* **Task to complete**
Type again, exactly, the lines below from the start through the line that includes "sheet('painted_line', x - .009, x".

______

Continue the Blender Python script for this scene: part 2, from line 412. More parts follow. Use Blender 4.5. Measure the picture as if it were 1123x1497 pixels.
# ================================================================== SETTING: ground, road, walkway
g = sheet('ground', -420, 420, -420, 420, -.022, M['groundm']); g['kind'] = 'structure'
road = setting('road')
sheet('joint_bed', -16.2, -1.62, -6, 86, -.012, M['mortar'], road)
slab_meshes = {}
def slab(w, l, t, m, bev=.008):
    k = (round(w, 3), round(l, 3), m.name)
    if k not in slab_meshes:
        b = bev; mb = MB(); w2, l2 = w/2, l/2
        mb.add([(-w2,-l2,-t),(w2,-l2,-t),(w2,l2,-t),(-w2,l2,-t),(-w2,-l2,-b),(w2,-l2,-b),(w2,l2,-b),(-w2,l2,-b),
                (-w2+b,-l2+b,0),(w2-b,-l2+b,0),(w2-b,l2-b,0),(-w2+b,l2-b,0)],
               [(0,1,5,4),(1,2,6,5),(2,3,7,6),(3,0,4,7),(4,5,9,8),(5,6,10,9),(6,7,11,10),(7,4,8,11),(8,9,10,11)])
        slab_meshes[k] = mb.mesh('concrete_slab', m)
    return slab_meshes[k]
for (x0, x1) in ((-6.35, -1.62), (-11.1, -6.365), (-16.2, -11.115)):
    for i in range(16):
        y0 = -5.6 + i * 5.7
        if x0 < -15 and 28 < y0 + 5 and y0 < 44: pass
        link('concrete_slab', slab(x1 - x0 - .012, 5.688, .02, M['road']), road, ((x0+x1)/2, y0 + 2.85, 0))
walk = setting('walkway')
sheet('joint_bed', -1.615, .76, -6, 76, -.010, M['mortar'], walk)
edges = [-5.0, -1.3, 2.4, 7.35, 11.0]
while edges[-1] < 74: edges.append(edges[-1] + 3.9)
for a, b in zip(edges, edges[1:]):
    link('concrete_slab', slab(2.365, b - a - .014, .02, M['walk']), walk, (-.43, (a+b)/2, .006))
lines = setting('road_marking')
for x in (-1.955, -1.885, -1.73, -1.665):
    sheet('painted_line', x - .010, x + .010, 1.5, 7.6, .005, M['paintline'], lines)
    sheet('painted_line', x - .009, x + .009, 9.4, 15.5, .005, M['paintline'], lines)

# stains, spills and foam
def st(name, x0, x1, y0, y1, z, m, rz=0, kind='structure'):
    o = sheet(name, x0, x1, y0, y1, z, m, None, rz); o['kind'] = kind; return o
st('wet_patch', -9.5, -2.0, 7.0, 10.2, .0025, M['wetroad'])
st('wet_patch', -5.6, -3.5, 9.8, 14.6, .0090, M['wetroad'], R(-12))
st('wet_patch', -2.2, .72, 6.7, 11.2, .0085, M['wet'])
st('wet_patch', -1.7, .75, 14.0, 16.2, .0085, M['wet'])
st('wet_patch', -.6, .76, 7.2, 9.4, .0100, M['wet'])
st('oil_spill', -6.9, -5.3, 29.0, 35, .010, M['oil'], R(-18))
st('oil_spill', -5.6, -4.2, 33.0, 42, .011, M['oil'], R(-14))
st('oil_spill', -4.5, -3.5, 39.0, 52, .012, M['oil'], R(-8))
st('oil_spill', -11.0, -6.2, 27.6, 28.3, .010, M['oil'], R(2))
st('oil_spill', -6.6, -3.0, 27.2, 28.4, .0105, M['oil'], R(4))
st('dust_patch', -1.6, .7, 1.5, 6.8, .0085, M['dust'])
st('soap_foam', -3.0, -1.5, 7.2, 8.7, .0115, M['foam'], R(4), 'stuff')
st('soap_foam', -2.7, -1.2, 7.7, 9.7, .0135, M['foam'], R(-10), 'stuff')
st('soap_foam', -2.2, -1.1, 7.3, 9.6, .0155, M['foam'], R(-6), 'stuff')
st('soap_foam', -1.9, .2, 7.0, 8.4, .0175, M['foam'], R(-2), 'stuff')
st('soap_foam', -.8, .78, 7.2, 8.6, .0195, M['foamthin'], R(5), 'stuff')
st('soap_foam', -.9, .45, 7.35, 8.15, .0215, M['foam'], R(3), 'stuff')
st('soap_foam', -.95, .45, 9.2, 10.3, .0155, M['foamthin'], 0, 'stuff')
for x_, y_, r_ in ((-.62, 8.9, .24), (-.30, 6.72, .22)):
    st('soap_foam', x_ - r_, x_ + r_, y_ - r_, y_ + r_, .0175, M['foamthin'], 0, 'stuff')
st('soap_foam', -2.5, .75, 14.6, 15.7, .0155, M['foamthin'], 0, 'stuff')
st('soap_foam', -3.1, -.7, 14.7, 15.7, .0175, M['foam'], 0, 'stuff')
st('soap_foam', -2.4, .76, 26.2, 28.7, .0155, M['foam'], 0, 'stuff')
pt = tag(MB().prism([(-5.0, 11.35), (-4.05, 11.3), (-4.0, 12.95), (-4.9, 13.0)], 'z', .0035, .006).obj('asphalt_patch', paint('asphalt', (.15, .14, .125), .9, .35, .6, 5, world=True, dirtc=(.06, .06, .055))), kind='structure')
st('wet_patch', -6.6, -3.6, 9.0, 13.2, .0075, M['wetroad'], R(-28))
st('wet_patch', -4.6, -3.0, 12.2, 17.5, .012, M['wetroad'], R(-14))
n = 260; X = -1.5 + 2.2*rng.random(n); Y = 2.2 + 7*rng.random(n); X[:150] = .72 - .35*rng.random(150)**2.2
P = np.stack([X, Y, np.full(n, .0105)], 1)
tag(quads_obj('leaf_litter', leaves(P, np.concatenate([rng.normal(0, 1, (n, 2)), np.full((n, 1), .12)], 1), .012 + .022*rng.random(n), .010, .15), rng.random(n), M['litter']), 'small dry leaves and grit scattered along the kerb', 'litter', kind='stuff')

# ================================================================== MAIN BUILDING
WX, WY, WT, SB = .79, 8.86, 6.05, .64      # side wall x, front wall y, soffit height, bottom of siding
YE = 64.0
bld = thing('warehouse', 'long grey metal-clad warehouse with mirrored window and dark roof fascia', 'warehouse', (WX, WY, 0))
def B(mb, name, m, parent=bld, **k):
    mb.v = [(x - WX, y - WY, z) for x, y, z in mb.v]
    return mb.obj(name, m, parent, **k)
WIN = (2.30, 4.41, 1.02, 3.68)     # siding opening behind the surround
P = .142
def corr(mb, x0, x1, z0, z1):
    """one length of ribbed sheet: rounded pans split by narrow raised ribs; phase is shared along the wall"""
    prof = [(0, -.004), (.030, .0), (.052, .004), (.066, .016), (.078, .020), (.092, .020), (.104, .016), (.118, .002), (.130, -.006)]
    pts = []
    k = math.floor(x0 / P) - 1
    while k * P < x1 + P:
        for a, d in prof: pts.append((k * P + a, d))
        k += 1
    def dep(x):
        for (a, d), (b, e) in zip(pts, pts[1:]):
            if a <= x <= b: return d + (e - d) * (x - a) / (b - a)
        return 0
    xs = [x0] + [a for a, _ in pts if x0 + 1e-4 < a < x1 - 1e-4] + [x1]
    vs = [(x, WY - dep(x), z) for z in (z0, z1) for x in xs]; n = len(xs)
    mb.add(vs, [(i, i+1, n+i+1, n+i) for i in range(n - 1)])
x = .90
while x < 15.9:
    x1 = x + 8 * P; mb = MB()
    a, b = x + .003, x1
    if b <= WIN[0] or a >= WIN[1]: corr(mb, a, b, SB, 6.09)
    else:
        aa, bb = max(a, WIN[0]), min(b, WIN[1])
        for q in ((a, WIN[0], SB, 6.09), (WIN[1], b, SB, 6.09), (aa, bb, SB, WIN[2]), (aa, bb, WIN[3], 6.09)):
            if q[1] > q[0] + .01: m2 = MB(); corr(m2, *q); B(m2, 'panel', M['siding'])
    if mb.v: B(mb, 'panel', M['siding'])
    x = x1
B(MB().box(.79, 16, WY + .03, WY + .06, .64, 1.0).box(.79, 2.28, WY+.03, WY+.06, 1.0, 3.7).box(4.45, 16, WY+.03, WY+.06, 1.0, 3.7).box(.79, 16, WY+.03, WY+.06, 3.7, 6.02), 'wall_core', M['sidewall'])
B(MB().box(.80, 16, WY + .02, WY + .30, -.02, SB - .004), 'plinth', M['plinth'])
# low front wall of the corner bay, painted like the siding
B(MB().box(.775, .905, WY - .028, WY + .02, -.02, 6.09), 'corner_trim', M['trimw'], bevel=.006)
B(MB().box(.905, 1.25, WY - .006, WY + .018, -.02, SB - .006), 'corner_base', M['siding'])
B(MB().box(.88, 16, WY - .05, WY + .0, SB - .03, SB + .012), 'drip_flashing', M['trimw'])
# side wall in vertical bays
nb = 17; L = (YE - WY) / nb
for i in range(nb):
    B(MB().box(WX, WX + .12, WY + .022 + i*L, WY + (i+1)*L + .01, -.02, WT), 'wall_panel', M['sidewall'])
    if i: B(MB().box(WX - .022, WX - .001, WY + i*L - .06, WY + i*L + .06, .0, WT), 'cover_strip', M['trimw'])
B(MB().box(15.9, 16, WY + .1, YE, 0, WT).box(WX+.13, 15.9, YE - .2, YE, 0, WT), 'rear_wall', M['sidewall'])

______

* **Answer**
Continue the Blender Python script for this scene: part 2, from line 412. More parts follow. Use Blender 4.5. Measure the picture as if it were 1123x1497 pixels.
# ================================================================== SETTING: ground, road, walkway
g = sheet('ground', -420, 420, -420, 420, -.022, M['groundm']); g['kind'] = 'structure'
road = setting('road')
sheet('joint_bed', -16.2, -1.62, -6, 86, -.012, M['mortar'], road)
slab_meshes = {}
def slab(w, l, t, m, bev=.008):
    k = (round(w, 3), round(l, 3), m.name)
    if k not in slab_meshes:
        b = bev; mb = MB(); w2, l2 = w/2, l/2
        mb.add([(-w2,-l2,-t),(w2,-l2,-t),(w2,l2,-t),(-w2,l2,-t),(-w2,-l2,-b),(w2,-l2,-b),(w2,l2,-b),(-w2,l2,-b),
                (-w2+b,-l2+b,0),(w2-b,-l2+b,0),(w2-b,l2-b,0),(-w2+b,l2-b,0)],
               [(0,1,5,4),(1,2,6,5),(2,3,7,6),(3,0,4,7),(4,5,9,8),(5,6,10,9),(6,7,11,10),(7,4,8,11),(8,9,10,11)])
        slab_meshes[k] = mb.mesh('concrete_slab', m)
    return slab_meshes[k]
for (x0, x1) in ((-6.35, -1.62), (-11.1, -6.365), (-16.2, -11.115)):
    for i in range(16):
        y0 = -5.6 + i * 5.7
        if x0 < -15 and 28 < y0 + 5 and y0 < 44: pass
        link('concrete_slab', slab(x1 - x0 - .012, 5.688, .02, M['road']), road, ((x0+x1)/2, y0 + 2.85, 0))
walk = setting('walkway')
sheet('joint_bed', -1.615, .76, -6, 76, -.010, M['mortar'], walk)
edges = [-5.0, -1.3, 2.4, 7.35, 11.0]
while edges[-1] < 74: edges.append(edges[-1] + 3.9)
for a, b in zip(edges, edges[1:]):
    link('concrete_slab', slab(2.365, b - a - .014, .02, M['walk']), walk, (-.43, (a+b)/2, .006))
lines = setting('road_marking')
for x in (-1.955, -1.885, -1.73, -1.665):
    sheet('painted_line', x - .010, x + .010, 1.5, 7.6, .005, M['paintline'], lines)
    sheet('painted_line', x - .009, x + .009, 9.4, 15.5, .005, M['paintline'], lines)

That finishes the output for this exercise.